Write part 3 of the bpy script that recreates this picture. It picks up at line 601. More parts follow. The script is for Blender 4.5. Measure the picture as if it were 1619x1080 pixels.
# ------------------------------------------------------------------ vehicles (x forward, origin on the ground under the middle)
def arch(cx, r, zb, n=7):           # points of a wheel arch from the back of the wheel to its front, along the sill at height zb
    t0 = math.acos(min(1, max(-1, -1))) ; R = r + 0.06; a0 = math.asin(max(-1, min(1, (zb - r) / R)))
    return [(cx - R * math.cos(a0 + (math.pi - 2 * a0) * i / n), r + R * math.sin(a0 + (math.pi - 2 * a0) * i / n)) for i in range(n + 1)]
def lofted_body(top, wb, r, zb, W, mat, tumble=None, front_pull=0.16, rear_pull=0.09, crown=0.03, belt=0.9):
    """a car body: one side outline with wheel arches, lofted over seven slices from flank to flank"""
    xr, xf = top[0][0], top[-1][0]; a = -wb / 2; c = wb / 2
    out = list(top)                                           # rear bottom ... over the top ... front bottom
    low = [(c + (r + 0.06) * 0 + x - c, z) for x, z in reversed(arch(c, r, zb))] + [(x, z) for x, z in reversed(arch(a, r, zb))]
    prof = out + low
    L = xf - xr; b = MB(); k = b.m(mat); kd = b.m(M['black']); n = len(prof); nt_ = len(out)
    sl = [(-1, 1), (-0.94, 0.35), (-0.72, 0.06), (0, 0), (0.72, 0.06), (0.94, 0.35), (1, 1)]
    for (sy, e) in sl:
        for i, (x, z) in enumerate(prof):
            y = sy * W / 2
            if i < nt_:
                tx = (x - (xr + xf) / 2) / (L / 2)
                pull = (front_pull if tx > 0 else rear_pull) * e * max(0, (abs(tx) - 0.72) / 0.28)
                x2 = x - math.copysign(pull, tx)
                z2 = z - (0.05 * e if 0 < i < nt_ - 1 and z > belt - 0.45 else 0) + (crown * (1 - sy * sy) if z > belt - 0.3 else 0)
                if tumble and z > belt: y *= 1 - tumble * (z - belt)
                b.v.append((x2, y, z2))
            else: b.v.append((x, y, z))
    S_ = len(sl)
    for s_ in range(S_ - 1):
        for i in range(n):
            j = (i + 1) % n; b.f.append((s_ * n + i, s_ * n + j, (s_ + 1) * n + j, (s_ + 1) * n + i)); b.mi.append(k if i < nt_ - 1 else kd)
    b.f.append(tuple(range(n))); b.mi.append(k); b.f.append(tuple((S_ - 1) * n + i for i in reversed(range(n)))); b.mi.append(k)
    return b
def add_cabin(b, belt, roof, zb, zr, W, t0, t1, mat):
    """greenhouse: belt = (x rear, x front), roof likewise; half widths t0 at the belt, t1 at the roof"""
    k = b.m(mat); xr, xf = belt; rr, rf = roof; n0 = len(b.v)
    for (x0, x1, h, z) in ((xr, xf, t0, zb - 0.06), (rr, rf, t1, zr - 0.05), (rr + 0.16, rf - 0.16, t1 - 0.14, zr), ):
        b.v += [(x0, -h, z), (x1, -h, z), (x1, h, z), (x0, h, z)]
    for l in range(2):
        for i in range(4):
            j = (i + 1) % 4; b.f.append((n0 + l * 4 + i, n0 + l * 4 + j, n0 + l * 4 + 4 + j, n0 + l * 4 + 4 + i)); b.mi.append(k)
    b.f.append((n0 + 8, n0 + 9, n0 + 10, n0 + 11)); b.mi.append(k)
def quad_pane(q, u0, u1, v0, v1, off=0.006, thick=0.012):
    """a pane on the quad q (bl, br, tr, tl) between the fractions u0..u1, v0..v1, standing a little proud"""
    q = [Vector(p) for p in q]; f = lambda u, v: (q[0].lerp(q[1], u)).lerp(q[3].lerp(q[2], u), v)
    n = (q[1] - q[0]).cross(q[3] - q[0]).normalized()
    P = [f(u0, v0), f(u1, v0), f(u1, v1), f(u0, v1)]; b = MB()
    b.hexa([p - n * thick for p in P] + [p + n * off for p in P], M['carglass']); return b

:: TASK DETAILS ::
Print out the whole listing exactly as it appears.

:: EXERCISE SOLUTION ::
Write part 3 of the bpy script that recreates this picture. It picks up at line 601. More parts follow. The script is for Blender 4.5. Measure the picture as if it were 1619x1080 pixels.
# ------------------------------------------------------------------ vehicles (x forward, origin on the ground under the middle)
def arch(cx, r, zb, n=7):           # points of a wheel arch from the back of the wheel to its front, along the sill at height zb
    t0 = math.acos(min(1, max(-1, -1))) ; R = r + 0.06; a0 = math.asin(max(-1, min(1, (zb - r) / R)))
    return [(cx - R * math.cos(a0 + (math.pi - 2 * a0) * i / n), r + R * math.sin(a0 + (math.pi - 2 * a0) * i / n)) for i in range(n + 1)]
def lofted_body(top, wb, r, zb, W, mat, tumble=None, front_pull=0.16, rear_pull=0.09, crown=0.03, belt=0.9):
    """a car body: one side outline with wheel arches, lofted over seven slices from flank to flank"""
    xr, xf = top[0][0], top[-1][0]; a = -wb / 2; c = wb / 2
    out = list(top)                                           # rear bottom ... over the top ... front bottom
    low = [(c + (r + 0.06) * 0 + x - c, z) for x, z in reversed(arch(c, r, zb))] + [(x, z) for x, z in reversed(arch(a, r, zb))]
    prof = out + low
    L = xf - xr; b = MB(); k = b.m(mat); kd = b.m(M['black']); n = len(prof); nt_ = len(out)
    sl = [(-1, 1), (-0.94, 0.35), (-0.72, 0.06), (0, 0), (0.72, 0.06), (0.94, 0.35), (1, 1)]
    for (sy, e) in sl:
        for i, (x, z) in enumerate(prof):
            y = sy * W / 2
            if i < nt_:
                tx = (x - (xr + xf) / 2) / (L / 2)
                pull = (front_pull if tx > 0 else rear_pull) * e * max(0, (abs(tx) - 0.72) / 0.28)
                x2 = x - math.copysign(pull, tx)
                z2 = z - (0.05 * e if 0 < i < nt_ - 1 and z > belt - 0.45 else 0) + (crown * (1 - sy * sy) if z > belt - 0.3 else 0)
                if tumble and z > belt: y *= 1 - tumble * (z - belt)
                b.v.append((x2, y, z2))
            else: b.v.append((x, y, z))
    S_ = len(sl)
    for s_ in range(S_ - 1):
        for i in range(n):
            j = (i + 1) % n; b.f.append((s_ * n + i, s_ * n + j, (s_ + 1) * n + j, (s_ + 1) * n + i)); b.mi.append(k if i < nt_ - 1 else kd)
    b.f.append(tuple(range(n))); b.mi.append(k); b.f.append(tuple((S_ - 1) * n + i for i in reversed(range(n)))); b.mi.append(k)
    return b
def add_cabin(b, belt, roof, zb, zr, W, t0, t1, mat):
    """greenhouse: belt = (x rear, x front), roof likewise; half widths t0 at the belt, t1 at the roof"""
    k = b.m(mat); xr, xf = belt; rr, rf = roof; n0 = len(b.v)
    for (x0, x1, h, z) in ((xr, xf, t0, zb - 0.06), (rr, rf, t1, zr - 0.05), (rr + 0.16, rf - 0.16, t1 - 0.14, zr), ):
        b.v += [(x0, -h, z), (x1, -h, z), (x1, h, z), (x0, h, z)]
    for l in range(2):
        for i in range(4):
            j = (i + 1) % 4; b.f.append((n0 + l * 4 + i, n0 + l * 4 + j, n0 + l * 4 + 4 + j, n0 + l * 4 + 4 + i)); b.mi.append(k)
    b.f.append((n0 + 8, n0 + 9, n0 + 10, n0 + 11)); b.mi.append(k)
def quad_pane(q, u0, u1, v0, v1, off=0.006, thick=0.012):
    """a pane on the quad q (bl, br, tr, tl) between the fractions u0..u1, v0..v1, standing a little proud"""
    q = [Vector(p) for p in q]; f = lambda u, v: (q[0].lerp(q[1], u)).lerp(q[3].lerp(q[2], u), v)
    n = (q[1] - q[0]).cross(q[3] - q[0]).normalized()
    P = [f(u0, v0), f(u1, v0), f(u1, v1), f(u0, v1)]; b = MB()
    b.hexa([p - n * thick for p in P] + [p + n * off for p in P], M['carglass']); return b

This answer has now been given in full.